Over the weekend, we presented an analysis by Citi looking at how long after the yield curve inverts do investors have before they should start worrying. As Citi’s Jeremy Hale noted, “sometimes inversion provides a timely signal for the economic cycle a la 2000, where Professor Curve predicted almost the ding-dong high in the SPX. However, the 2006 episode of inversion dished up 7 months of pain for equity bears, with 18% further upside for the SPX. Ditto for the 1989 episode where equities continued to rally 22% into the 1990 recession (Figure 3, RHS).

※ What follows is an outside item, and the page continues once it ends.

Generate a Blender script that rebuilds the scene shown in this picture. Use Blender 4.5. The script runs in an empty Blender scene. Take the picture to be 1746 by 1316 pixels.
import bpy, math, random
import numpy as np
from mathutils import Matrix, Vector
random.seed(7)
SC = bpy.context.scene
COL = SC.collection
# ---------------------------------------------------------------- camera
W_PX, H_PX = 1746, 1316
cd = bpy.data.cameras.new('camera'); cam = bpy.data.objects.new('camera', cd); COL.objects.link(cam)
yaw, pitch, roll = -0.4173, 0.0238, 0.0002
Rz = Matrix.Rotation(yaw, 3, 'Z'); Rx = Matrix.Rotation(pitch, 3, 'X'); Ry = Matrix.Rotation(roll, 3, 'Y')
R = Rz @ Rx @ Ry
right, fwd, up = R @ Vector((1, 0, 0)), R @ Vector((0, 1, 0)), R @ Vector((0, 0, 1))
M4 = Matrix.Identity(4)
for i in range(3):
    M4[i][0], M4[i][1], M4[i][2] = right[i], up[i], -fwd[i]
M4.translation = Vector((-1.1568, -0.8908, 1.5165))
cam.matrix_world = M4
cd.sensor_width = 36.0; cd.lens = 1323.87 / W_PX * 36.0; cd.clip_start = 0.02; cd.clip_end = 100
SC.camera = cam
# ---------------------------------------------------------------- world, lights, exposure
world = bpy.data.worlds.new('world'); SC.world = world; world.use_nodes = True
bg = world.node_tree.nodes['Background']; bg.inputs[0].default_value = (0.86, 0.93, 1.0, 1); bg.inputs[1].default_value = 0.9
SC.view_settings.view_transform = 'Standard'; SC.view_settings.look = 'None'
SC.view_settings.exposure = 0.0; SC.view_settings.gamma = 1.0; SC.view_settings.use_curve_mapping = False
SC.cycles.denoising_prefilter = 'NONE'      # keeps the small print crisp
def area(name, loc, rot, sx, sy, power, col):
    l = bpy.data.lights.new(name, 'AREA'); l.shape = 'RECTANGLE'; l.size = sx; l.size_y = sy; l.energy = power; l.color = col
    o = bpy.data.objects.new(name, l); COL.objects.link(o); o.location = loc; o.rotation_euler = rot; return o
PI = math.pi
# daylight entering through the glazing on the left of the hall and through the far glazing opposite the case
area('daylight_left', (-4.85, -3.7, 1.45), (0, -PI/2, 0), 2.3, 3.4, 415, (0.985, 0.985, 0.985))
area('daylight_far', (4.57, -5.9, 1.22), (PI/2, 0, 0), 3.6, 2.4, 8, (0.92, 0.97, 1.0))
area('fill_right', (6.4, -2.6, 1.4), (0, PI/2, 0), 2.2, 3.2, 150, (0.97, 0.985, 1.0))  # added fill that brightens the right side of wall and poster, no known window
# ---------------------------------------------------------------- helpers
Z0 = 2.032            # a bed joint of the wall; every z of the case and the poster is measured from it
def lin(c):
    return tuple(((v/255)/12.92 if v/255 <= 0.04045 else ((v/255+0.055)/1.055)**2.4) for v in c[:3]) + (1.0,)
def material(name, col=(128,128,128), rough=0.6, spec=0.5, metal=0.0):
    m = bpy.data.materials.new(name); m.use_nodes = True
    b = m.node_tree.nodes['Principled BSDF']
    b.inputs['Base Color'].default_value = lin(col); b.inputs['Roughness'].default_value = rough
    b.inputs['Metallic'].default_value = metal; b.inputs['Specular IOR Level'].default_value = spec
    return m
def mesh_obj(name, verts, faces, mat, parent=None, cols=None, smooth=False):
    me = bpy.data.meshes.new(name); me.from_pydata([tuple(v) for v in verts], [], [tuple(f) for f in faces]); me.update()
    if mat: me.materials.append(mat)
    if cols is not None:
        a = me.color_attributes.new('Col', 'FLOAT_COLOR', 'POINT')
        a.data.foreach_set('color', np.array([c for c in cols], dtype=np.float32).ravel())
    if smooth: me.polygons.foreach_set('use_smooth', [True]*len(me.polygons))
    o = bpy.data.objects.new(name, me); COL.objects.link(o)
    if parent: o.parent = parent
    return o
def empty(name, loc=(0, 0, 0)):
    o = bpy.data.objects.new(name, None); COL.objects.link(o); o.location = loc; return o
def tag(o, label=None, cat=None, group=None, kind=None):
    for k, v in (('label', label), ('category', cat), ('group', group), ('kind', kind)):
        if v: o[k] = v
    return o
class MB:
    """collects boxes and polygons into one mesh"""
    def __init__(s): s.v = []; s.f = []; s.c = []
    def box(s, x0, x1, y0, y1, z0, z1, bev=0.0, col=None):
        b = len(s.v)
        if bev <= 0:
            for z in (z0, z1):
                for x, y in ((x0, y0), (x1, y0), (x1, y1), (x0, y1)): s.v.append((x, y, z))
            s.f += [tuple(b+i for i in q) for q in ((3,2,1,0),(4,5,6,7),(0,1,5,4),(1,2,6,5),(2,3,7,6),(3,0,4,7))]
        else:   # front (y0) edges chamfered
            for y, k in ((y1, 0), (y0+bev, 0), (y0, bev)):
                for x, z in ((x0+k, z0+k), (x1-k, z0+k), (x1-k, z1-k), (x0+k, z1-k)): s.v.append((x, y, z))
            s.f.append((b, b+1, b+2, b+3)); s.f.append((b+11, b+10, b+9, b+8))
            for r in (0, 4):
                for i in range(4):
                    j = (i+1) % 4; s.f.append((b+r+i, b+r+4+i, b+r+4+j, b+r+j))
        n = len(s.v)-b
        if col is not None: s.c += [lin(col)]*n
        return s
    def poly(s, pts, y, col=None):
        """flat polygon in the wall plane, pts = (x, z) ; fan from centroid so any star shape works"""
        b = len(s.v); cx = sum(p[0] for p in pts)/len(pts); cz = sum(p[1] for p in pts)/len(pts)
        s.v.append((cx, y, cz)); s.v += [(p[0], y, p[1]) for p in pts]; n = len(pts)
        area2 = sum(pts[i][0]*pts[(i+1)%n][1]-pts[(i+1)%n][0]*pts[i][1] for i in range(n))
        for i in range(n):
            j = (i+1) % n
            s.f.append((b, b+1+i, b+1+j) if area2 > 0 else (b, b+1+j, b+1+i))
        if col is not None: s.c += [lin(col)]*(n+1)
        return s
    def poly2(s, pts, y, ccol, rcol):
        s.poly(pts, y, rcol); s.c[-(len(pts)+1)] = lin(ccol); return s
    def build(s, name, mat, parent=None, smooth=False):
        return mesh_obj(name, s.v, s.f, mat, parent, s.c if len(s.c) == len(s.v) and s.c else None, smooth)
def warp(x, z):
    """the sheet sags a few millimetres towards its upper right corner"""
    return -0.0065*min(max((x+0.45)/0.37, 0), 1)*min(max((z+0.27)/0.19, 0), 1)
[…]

For now, we’re comfortable with the flattening dynamic with regards to other markets but would become increasingly cautious as the curve approaches zero.”
Which leads to the next logical question: how long before the current 60bps or so spread in the 2s10s drops to 0, and then inverts?
Today, in its 2018 Global Strategy Outlook, Morgan Stanley provided its answer: the yield curve will be “completely flat” in roughly 10 months, or by September 2010.
As rates strategist Matthew Hornbach writes, previewing his bear flattening base case “the highlight of our global rates year-ahead outlook is the flattening of the US Treasury curve.” He explains that the bank’s economists project that the Fed will continue to remove policy accommodation gradually by increasing the target rate range at each quarterly press conference meeting until it reaches 2.00-2.25% in September 2018. Meanwhile, as the Fed raises rates gradually, the curve will continue to gradual flatten such that, “in 3Q18, all Treasury yields will be in the lower end of that 2.00-2.25% range.”
According to Hornbach, the forecast for a completely flat curve is based on two key: i) Global central bank balance sheets continuing to grow in 2018; and ii) The Fed continuing to tighten monetary policy both via short-term rates and, increasingly, its balance sheet in an environment of low realized inflation.